Output a verbatim copy of the data, cut off after the line that contains "import bmesh".

--- Begin ---

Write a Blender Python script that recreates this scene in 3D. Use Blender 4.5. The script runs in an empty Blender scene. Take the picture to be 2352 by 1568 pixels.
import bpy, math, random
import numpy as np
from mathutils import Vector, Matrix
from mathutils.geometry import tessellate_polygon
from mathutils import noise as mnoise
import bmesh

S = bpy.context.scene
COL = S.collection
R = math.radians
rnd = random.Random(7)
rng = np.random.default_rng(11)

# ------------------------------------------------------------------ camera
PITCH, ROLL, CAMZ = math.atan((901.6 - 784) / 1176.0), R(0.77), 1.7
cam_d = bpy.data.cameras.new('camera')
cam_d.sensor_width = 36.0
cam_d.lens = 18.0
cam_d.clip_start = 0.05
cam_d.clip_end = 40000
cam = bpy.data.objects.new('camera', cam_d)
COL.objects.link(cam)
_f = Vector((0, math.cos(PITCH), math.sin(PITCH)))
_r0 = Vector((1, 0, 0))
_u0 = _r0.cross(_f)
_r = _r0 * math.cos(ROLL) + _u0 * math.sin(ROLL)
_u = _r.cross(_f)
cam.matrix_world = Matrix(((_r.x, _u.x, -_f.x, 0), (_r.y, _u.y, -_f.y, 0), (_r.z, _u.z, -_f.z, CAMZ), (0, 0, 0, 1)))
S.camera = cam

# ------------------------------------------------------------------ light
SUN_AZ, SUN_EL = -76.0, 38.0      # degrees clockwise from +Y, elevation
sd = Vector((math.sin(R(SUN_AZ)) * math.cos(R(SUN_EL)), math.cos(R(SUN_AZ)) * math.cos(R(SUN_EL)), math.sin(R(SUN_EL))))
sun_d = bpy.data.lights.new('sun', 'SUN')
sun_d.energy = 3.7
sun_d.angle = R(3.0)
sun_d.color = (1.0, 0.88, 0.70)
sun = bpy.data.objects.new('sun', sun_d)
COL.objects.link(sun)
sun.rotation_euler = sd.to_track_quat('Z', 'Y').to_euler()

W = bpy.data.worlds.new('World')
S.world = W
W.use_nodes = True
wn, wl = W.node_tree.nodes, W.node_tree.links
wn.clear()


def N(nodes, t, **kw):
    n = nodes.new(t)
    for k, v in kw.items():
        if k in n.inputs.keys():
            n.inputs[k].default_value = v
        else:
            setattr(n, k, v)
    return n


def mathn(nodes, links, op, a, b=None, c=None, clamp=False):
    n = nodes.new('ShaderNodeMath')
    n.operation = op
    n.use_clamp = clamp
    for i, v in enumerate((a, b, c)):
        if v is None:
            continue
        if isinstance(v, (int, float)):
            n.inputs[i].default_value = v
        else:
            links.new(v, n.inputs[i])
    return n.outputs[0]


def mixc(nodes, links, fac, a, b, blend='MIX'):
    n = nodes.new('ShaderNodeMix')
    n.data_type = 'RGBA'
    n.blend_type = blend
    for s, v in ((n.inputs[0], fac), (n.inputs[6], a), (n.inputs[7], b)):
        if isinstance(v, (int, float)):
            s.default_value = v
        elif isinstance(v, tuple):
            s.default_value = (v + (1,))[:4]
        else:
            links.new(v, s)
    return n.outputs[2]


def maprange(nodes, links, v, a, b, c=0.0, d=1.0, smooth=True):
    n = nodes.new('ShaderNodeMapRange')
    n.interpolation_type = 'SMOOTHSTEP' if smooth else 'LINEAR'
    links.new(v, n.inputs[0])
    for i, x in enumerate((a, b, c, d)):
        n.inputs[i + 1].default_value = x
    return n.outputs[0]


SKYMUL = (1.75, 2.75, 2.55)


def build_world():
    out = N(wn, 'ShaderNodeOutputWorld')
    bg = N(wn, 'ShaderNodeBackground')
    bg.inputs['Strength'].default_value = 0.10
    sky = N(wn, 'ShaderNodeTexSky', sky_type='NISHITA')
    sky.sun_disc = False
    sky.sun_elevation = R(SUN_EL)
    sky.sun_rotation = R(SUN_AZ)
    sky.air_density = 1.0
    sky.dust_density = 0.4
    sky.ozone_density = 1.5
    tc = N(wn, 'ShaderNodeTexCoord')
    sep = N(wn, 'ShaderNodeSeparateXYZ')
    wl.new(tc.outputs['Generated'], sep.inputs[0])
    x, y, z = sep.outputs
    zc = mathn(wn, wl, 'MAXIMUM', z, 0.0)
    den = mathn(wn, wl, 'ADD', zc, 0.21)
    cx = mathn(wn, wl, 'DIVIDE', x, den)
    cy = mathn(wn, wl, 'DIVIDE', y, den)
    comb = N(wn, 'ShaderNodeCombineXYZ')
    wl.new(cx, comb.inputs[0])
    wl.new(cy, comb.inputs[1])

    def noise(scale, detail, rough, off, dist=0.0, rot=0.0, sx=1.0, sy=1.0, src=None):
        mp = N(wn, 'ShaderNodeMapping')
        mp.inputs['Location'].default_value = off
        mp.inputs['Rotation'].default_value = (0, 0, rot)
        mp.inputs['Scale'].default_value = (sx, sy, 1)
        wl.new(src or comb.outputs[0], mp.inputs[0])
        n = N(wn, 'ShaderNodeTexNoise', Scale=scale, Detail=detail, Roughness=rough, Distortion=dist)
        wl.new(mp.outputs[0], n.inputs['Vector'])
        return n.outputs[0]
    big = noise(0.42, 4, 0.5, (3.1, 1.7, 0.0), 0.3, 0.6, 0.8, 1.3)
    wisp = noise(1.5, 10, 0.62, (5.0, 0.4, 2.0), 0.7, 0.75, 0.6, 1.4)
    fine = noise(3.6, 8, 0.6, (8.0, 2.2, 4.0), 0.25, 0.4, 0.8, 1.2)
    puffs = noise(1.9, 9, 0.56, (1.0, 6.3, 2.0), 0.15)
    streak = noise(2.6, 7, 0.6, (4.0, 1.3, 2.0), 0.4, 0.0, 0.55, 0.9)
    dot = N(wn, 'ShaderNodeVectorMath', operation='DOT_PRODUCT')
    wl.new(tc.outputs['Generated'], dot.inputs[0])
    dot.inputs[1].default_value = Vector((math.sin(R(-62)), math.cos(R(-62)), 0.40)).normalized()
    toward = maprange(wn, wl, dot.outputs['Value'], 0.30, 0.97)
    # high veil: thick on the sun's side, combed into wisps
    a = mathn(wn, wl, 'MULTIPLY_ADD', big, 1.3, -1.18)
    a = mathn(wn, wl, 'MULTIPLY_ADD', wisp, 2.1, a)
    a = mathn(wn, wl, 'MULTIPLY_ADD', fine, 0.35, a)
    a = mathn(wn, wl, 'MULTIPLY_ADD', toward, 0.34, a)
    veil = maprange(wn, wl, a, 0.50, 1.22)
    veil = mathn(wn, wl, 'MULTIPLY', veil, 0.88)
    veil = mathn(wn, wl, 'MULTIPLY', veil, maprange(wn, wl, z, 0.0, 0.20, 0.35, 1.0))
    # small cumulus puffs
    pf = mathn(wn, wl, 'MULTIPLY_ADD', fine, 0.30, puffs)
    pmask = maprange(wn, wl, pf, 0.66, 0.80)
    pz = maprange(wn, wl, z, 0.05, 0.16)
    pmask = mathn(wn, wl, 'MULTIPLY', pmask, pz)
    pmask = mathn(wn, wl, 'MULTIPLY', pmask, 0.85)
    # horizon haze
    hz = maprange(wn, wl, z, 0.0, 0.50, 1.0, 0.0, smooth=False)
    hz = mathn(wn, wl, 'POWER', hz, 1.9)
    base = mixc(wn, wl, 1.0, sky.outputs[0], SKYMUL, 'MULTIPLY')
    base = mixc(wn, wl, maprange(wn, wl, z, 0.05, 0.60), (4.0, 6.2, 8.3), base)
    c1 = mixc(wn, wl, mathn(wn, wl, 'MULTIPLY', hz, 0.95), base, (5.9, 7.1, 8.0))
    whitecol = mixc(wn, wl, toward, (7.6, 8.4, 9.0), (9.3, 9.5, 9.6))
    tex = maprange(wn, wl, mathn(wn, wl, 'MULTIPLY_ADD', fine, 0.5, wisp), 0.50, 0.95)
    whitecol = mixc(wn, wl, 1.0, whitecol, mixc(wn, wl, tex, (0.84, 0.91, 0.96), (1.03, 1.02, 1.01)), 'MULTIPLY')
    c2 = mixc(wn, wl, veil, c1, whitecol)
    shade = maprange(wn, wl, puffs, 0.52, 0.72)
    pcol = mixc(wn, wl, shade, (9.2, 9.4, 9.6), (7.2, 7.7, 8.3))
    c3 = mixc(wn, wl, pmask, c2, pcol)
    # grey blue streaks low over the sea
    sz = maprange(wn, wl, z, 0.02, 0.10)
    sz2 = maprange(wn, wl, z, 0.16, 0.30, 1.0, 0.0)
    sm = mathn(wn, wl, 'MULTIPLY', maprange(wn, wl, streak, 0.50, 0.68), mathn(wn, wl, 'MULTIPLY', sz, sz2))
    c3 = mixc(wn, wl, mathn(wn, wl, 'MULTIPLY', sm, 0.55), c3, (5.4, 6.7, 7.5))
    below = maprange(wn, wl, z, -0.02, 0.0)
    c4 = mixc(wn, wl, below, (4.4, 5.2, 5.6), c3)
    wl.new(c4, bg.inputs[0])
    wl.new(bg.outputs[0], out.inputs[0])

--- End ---

#### Response to the exercise:
Write a Blender Python script that recreates this scene in 3D. Use Blender 4.5. The script runs in an empty Blender scene. Take the picture to be 2352 by 1568 pixels.
import bpy, math, random
import numpy as np
from mathutils import Vector, Matrix
from mathutils.geometry import tessellate_polygon
from mathutils import noise as mnoise
import bmesh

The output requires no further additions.